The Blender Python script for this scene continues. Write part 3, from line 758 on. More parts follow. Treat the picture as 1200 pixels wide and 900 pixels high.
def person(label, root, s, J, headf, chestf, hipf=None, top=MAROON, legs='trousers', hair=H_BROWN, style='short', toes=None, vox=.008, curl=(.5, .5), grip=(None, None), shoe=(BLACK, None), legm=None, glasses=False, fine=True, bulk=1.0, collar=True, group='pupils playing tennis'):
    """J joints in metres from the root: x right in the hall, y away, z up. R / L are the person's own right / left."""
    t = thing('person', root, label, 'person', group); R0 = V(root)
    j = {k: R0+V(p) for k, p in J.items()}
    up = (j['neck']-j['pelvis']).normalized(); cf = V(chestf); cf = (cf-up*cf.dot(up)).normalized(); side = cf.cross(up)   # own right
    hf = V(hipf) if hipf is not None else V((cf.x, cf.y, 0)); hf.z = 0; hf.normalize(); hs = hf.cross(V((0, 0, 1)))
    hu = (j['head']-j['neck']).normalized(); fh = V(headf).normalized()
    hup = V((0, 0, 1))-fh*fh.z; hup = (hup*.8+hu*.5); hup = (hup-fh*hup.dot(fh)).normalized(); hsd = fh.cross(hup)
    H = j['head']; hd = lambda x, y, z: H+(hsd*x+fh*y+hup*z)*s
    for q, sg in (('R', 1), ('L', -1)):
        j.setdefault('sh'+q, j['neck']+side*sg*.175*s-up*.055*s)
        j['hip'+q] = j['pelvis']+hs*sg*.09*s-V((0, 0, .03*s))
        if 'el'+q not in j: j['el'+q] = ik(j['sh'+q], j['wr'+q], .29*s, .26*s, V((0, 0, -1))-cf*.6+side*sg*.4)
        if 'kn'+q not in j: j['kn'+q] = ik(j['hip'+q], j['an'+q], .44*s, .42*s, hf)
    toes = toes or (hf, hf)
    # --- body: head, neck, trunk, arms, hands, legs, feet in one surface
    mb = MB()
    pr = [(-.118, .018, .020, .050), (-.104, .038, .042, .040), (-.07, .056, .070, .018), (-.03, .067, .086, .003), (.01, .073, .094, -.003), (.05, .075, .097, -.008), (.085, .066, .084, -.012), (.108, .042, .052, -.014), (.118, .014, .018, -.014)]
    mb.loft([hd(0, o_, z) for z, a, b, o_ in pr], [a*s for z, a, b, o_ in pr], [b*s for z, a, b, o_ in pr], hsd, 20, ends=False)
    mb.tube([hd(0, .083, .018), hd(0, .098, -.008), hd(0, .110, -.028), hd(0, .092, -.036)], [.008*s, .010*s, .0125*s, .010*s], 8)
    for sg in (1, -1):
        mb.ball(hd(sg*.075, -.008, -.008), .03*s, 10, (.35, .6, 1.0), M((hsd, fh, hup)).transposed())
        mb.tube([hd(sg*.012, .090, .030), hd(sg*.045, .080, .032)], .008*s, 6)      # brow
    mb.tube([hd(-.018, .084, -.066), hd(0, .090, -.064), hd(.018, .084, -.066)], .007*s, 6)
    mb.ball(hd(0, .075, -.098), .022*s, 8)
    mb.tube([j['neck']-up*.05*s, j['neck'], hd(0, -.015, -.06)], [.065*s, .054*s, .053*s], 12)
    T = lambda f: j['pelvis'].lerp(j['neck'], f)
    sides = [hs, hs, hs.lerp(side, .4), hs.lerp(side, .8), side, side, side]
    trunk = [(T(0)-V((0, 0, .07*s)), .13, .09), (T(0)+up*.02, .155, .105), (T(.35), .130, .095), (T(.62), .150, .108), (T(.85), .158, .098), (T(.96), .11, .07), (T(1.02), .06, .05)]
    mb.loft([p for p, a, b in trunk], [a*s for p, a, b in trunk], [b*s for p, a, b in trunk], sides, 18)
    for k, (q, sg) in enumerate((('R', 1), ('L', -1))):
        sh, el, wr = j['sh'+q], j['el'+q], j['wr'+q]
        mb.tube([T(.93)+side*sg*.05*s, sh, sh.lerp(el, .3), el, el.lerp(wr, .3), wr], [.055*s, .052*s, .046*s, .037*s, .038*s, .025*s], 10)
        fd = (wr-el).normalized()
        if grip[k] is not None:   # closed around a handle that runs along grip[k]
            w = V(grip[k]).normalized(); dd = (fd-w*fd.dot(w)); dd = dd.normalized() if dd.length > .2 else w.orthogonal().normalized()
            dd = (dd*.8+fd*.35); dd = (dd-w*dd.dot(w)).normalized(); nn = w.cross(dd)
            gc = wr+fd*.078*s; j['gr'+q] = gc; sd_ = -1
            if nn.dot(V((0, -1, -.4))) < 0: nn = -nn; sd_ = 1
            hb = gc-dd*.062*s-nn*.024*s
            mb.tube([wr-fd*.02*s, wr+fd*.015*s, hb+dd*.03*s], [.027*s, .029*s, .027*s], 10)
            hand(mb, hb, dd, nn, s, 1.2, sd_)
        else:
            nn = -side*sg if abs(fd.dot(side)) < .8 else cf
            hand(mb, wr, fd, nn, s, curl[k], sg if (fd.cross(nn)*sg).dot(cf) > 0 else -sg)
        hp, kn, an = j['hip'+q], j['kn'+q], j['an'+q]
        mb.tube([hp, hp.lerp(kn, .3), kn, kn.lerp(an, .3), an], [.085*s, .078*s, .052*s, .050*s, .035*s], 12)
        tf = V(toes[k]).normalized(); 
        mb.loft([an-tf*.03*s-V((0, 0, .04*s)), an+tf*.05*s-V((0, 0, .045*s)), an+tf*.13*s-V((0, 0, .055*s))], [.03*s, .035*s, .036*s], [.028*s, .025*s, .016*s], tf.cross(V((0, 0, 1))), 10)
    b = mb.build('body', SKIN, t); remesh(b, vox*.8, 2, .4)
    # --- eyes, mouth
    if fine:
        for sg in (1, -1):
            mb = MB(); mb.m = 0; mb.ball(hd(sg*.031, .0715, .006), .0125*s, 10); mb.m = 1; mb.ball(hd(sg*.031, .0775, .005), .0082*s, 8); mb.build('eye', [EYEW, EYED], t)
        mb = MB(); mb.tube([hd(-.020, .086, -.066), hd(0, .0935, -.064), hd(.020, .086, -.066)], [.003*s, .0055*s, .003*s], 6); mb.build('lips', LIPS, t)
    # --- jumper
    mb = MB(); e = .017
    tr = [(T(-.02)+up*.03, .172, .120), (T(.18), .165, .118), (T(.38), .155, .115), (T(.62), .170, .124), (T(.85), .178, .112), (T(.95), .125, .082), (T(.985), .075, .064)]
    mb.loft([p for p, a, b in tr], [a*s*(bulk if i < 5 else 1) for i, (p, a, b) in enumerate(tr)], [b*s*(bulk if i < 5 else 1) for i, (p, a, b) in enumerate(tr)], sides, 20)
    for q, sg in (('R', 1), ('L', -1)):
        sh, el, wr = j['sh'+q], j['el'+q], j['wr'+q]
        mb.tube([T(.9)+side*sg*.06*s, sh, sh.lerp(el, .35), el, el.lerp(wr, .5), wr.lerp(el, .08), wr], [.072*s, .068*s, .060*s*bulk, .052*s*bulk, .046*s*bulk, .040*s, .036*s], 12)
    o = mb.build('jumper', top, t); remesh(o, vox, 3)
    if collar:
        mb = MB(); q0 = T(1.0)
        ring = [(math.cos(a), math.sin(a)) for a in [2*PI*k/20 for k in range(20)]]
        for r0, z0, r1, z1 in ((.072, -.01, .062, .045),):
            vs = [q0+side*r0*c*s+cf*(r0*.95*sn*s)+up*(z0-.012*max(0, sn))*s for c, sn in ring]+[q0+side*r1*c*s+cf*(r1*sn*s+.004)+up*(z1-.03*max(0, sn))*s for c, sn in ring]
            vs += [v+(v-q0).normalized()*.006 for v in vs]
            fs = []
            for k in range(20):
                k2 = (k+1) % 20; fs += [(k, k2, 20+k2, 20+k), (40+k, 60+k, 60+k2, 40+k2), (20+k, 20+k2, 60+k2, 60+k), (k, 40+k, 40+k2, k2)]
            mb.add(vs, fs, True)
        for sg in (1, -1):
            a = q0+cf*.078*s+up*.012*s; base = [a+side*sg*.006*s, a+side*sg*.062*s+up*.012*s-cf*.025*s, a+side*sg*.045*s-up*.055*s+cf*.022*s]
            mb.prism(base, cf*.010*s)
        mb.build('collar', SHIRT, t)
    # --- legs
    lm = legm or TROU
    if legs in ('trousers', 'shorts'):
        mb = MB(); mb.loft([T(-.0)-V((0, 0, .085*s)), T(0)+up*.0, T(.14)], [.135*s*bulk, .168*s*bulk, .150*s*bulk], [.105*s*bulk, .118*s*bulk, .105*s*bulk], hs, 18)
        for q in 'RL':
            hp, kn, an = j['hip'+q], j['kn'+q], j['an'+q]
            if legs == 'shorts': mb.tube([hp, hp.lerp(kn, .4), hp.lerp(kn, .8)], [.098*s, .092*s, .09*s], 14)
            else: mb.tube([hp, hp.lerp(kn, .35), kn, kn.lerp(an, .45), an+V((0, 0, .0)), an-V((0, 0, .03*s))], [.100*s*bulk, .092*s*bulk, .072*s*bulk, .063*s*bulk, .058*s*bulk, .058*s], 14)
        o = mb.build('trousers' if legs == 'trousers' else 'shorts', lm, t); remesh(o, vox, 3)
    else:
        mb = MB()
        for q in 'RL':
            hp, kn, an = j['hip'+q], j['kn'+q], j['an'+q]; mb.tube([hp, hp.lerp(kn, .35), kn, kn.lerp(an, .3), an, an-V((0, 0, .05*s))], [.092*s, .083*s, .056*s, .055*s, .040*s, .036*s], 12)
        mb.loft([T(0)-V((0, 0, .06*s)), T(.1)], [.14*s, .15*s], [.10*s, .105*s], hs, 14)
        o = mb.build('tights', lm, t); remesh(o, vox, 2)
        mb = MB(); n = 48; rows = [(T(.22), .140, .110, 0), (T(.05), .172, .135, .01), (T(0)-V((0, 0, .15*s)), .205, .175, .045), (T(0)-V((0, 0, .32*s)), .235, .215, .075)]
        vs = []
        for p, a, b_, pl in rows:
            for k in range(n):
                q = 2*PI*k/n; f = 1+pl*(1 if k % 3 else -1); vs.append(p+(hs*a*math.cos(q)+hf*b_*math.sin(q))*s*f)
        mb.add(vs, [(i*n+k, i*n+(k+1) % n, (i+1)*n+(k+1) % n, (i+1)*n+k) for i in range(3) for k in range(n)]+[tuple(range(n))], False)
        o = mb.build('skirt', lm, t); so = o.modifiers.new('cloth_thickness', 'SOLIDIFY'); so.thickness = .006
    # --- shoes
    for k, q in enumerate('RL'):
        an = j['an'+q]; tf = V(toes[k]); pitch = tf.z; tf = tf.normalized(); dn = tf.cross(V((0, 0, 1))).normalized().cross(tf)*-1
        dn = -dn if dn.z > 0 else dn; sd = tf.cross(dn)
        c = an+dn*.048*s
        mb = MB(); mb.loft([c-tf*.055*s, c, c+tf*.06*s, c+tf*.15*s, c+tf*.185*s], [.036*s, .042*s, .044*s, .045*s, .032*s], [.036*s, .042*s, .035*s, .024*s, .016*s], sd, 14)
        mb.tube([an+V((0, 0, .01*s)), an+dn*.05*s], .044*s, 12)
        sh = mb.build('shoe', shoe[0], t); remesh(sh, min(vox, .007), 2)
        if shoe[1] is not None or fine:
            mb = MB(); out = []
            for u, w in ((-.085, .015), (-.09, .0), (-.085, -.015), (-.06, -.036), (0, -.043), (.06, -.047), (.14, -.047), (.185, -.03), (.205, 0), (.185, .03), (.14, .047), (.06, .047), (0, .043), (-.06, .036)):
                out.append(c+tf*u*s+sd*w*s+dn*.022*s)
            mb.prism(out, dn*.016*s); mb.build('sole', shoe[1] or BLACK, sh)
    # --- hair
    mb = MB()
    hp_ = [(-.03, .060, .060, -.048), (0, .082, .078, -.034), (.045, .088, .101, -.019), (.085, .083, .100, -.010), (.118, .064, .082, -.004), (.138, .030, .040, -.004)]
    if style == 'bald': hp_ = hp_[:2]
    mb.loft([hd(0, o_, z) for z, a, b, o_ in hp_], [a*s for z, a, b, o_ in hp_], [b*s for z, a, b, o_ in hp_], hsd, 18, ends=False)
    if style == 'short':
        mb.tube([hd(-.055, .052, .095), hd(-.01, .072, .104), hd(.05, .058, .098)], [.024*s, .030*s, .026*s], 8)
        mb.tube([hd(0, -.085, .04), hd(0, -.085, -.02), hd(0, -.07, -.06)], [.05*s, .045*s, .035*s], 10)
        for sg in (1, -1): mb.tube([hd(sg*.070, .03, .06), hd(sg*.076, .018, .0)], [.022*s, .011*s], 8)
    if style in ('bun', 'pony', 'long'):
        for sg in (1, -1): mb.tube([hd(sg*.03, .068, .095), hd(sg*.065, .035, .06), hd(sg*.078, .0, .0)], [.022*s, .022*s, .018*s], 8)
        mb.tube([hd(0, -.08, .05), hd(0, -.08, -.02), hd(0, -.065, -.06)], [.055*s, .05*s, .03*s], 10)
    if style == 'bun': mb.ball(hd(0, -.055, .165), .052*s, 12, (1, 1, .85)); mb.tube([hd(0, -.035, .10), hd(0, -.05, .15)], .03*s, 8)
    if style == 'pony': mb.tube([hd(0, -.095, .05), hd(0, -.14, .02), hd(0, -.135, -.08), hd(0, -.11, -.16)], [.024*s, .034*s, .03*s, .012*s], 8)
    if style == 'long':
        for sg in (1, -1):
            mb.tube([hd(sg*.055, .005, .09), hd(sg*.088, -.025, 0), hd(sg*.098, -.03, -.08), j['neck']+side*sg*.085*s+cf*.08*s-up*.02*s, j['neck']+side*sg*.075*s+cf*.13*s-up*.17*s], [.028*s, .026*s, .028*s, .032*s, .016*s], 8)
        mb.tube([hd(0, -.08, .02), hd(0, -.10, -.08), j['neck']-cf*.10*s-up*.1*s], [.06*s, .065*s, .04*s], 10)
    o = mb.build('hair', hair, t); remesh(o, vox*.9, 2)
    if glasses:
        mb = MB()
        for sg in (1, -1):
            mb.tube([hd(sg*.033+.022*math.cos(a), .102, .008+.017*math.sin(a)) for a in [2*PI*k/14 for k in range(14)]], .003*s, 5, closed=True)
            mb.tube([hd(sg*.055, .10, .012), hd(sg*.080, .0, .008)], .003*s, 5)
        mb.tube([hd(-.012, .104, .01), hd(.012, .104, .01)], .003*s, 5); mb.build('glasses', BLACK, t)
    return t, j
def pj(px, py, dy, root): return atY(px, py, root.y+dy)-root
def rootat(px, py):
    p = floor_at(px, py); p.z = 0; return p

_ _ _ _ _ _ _

*Problem statement:*
All lines holding the word "from" should be picked out and copied.

*Answer to the problem:*
The Blender Python script for this scene continues. Write part 3, from line 758 on. More parts follow. Treat the picture as 1200 pixels wide and 900 pixels high.
    """J joints in metres from the root: x right in the hall, y away, z up. R / L are the person's own right / left."""